Omit the pictures and print exactly the lines of the listing below, starting at the first and ending at the line containing "COL = SC.collection".

______

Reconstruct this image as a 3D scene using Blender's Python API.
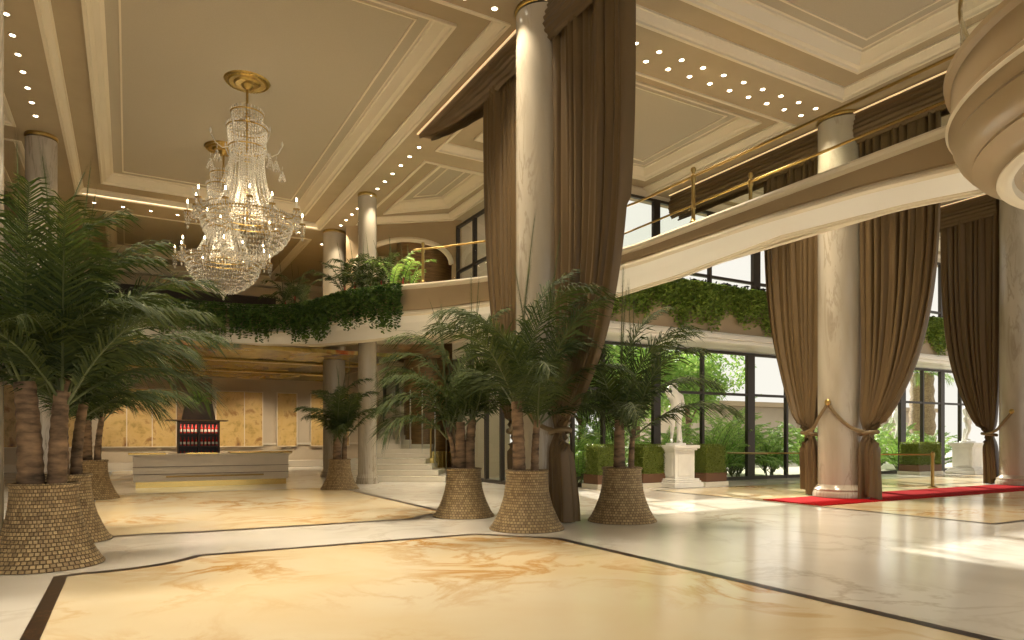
import bpy, math, random
from math import sin, cos, pi, atan2, sqrt, radians
from mathutils import Vector
R = random.Random(7)
for o in list(bpy.data.objects): bpy.data.objects.remove(o)
SC = bpy.context.scene
COL = SC.collection

# ------------------------------------------------------------------ camera
cam_d = bpy.data.cameras.new('camera'); cam = bpy.data.objects.new('camera', cam_d); COL.objects.link(cam)
cam_d.sensor_width = 36; cam_d.lens = 24; cam_d.shift_y = 118/1024; cam_d.clip_start = .1; cam_d.clip_end = 400
cam.location = (0, 0, 1.5); cam.rotation_euler = (radians(90), 0, radians(-29.36))
SC.camera = cam
# ------------------------------------------------------------------ world, sun, exposure
W = bpy.data.worlds.new('world'); SC.world = W; W.use_nodes = True
bg = W.node_tree.nodes['Background']; bg.inputs['Color'].default_value = (1.0, .955, .86, 1); bg.inputs['Strength'].default_value = 0.95
sun_d = bpy.data.lights.new('sun', 'SUN'); sun_d.energy = 9.0; sun_d.angle = radians(1.2); sun_d.color = (1, .93, .8)
sun = bpy.data.objects.new('sun', sun_d); COL.objects.link(sun)
sun.rotation_euler = Vector((.30, 1.0, .62)).to_track_quat('Z', 'Y').to_euler()
SC.view_settings.view_transform = 'Standard'; SC.view_settings.look = 'None'
SC.view_settings.exposure = 0.08; SC.view_settings.gamma = 1; SC.view_settings.use_curve_mapping = False
SPOT_W = 265; CHAND_W = 45; STRIP_E = 1.6; WARM = (1.0, .84, .62)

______

▶ WORKED SOLUTION
Reconstruct this image as a 3D scene using Blender's Python API.
import bpy, math, random
from math import sin, cos, pi, atan2, sqrt, radians
from mathutils import Vector
R = random.Random(7)
for o in list(bpy.data.objects): bpy.data.objects.remove(o)
SC = bpy.context.scene
COL = SC.collection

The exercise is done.